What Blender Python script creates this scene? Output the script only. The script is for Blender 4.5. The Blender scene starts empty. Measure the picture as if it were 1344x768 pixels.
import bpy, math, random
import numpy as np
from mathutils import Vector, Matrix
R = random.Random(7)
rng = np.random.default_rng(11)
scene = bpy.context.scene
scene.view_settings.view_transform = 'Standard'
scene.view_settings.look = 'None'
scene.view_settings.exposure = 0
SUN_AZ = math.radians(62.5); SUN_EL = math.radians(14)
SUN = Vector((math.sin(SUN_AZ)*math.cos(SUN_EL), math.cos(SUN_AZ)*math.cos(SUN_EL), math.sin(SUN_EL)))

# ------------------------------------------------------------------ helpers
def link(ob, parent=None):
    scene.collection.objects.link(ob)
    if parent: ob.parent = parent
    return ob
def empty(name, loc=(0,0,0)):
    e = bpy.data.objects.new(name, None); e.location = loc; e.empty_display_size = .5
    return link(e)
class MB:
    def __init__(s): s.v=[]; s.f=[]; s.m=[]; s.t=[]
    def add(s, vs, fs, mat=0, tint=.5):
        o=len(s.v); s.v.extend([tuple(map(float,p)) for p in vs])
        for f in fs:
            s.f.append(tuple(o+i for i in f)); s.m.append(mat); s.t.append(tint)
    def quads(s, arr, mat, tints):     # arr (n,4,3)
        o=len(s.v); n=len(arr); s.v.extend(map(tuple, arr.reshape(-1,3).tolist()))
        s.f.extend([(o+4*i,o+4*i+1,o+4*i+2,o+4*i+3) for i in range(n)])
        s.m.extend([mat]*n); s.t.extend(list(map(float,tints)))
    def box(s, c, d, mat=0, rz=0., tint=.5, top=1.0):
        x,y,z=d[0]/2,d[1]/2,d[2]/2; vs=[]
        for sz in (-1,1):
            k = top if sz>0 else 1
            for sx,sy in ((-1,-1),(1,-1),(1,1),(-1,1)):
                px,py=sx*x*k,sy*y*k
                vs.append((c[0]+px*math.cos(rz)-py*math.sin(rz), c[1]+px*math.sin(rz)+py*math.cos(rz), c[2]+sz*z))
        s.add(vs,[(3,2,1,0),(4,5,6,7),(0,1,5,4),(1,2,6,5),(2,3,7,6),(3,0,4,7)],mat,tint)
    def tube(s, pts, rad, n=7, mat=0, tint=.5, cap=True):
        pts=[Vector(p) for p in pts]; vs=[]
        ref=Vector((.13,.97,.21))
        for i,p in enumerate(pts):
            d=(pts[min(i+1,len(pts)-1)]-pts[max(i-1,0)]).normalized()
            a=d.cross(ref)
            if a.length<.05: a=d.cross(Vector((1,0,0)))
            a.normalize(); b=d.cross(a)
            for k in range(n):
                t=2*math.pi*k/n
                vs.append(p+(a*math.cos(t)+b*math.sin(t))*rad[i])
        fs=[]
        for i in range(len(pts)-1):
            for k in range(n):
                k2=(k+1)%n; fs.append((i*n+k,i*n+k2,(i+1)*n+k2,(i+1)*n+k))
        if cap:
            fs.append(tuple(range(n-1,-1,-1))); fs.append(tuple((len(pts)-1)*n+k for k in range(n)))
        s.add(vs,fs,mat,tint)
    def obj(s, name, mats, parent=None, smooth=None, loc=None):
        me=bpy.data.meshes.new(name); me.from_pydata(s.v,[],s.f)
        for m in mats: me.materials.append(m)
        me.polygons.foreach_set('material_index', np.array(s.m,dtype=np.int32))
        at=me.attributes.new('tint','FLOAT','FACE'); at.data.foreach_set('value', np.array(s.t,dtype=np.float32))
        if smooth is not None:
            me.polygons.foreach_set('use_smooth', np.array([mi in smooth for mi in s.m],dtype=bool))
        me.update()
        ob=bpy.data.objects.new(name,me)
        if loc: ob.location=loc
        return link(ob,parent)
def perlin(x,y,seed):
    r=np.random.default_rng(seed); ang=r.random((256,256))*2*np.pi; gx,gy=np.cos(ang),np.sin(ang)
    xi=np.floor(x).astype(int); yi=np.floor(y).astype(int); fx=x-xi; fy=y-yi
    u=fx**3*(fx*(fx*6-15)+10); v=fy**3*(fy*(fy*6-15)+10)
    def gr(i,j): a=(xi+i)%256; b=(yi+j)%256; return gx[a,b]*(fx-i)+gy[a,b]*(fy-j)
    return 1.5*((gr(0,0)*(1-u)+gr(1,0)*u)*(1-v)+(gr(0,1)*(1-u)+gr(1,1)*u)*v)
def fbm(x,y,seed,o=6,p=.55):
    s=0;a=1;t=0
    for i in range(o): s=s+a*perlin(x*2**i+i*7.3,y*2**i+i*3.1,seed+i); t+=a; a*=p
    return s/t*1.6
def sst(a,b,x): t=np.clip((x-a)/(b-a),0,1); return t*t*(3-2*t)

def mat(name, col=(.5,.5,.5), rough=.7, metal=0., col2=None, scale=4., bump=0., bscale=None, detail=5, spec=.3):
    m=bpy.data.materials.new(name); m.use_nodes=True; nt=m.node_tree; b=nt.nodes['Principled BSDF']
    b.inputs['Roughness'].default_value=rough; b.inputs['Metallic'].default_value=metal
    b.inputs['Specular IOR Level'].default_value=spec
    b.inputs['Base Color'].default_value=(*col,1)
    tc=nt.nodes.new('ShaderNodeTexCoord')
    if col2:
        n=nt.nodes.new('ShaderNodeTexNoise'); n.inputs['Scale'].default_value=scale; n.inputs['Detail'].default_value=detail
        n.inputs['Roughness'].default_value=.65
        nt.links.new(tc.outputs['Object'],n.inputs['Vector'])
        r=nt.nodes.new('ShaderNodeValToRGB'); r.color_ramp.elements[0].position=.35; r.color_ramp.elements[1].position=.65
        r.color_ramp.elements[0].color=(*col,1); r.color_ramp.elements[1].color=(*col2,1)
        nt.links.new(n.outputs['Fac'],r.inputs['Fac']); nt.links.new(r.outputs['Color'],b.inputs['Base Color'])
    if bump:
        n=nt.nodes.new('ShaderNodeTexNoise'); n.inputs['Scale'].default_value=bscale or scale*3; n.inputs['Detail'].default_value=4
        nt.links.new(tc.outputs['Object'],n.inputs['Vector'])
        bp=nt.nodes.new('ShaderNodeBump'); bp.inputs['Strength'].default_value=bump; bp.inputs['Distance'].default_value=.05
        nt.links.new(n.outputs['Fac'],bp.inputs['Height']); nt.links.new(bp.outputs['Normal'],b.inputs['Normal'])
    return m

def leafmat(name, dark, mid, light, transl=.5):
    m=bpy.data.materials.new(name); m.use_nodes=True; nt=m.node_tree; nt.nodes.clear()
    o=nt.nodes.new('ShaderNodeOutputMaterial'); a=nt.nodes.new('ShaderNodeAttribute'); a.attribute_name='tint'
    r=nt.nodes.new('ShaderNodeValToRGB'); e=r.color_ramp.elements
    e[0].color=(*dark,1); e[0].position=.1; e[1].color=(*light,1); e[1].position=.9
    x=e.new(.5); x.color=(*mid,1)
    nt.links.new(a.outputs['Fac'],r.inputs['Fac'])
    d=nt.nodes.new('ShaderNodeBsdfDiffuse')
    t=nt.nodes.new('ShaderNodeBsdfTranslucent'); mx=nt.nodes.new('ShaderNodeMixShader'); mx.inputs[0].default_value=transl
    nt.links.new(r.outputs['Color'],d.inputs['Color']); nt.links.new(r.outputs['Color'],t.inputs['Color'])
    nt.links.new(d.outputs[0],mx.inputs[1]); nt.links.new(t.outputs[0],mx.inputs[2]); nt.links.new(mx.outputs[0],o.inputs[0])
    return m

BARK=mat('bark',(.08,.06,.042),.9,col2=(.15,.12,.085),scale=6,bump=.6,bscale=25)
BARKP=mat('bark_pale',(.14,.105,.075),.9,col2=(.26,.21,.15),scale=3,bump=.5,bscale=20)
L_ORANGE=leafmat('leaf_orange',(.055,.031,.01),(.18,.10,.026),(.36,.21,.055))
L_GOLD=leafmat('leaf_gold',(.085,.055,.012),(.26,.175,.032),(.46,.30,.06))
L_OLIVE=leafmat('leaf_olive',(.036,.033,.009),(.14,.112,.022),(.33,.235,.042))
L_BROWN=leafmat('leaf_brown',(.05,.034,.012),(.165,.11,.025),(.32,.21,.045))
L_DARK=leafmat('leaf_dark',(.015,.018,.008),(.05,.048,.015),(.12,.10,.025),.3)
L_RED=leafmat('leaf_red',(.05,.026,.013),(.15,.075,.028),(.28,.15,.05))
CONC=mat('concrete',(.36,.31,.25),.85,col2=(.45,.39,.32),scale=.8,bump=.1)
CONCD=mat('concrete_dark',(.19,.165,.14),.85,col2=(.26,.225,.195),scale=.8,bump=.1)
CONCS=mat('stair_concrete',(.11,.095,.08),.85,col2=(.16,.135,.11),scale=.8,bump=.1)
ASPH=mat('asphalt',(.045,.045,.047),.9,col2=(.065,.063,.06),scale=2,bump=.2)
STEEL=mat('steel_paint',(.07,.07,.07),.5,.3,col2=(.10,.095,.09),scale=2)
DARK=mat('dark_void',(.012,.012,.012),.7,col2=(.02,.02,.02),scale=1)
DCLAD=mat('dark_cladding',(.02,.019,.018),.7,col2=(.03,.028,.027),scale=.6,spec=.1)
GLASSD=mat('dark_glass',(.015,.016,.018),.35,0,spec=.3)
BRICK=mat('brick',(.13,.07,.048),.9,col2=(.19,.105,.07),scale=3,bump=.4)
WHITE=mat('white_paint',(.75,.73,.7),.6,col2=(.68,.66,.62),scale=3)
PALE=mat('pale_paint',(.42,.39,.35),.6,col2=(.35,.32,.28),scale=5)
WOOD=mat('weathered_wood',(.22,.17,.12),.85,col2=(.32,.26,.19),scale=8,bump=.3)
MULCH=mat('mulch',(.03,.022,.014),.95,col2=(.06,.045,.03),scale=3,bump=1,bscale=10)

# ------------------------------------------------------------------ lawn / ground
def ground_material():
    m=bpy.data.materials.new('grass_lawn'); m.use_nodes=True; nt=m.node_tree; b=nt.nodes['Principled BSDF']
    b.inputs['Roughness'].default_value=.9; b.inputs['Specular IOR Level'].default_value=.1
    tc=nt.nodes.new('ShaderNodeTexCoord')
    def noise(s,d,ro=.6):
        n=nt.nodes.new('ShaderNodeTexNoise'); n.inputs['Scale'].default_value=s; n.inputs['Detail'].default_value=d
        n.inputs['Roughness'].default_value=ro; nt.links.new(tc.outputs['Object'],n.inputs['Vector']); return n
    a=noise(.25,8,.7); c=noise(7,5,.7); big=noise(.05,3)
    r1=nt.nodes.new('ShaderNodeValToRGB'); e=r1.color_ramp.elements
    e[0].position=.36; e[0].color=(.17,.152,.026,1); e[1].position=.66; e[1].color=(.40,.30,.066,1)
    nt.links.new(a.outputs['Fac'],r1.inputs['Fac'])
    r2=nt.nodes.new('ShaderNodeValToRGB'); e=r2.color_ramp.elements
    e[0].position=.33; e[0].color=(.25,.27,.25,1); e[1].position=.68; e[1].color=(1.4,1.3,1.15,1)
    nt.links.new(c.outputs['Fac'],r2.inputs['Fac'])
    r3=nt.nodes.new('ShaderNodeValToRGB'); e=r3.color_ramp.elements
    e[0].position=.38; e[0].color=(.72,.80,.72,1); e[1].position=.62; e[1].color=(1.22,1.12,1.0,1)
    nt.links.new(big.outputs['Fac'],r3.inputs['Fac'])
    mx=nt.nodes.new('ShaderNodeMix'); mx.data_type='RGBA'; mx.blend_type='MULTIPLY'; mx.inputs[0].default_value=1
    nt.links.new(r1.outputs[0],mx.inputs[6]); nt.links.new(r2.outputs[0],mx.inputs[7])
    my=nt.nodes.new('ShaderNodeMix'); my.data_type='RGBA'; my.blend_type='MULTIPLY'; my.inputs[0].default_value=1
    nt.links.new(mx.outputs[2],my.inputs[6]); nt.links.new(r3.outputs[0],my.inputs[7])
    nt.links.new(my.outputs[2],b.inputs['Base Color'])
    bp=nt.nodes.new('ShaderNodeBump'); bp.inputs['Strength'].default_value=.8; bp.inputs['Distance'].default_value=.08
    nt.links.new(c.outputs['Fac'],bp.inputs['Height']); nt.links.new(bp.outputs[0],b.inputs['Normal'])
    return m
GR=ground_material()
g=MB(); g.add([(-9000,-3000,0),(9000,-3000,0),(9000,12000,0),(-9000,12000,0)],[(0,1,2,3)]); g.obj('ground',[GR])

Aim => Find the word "scene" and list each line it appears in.

Task result =>
What Blender Python script creates this scene? Output the script only. The script is for Blender 4.5. The Blender scene starts empty. Measure the picture as if it were 1344x768 pixels.
scene = bpy.context.scene
scene.view_settings.view_transform = 'Standard'
scene.view_settings.look = 'None'
scene.view_settings.exposure = 0
    scene.collection.objects.link(ob)